Energy-Efficient Spectrum Access in Cognitive Radios

Cognitive radio (CR) and energy-efficient design have emerged as two promising techniques to achieve high spectrum efficiency (SE) and energy efficiency (EE), respectively. In this paper, we study energy-efficient opportunistic spectrum access strategies for an orthogonal frequency division multiplexing (OFDM)-based CR network with multiple secondary users (SUs). Both worst EE and average EE are considered and optimized for different emphases and application scenarios. Since the original optimization issues belong to nonconvex integer combinatorial fractional program and are essentially NP-hard for an optimal solution, we use continuous and convex relaxation to modify the problems for somewhat better mathematical tractability.
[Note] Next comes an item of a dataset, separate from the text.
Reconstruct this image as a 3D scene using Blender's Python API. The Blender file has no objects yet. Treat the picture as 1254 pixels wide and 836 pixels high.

For the relaxed worst-EE-based spectrum access problem, we first demonstrate the joint quasiconcavity of EE on subchannel and power allocation matrices and then develop a framework to find the optimal solution based on efficient root finding and convex optimization. We also develop a low-complexity alternative for suboptimal solution. The relaxed average-EE-based spectrum access problem is still NP-hard and may have many local optima. We first transform the problem into an equivalent form and introduce a general concave envelope based branch-and-bound (B&B) approach to find the global optimal solution. We then exploit the underlying properties of the energy-efficient transmission to speed up the convergence of the B&B approach. Besides, we develop a low-complexity heuristic approach to find a suboptimal solution. Simulation results show that the energy-efficient spectrum access strategies significantly boost EE compared with the conventional spectral-efficient spectrum access ones while the low-complexity suboptimal approaches can well balance the performance and complexity.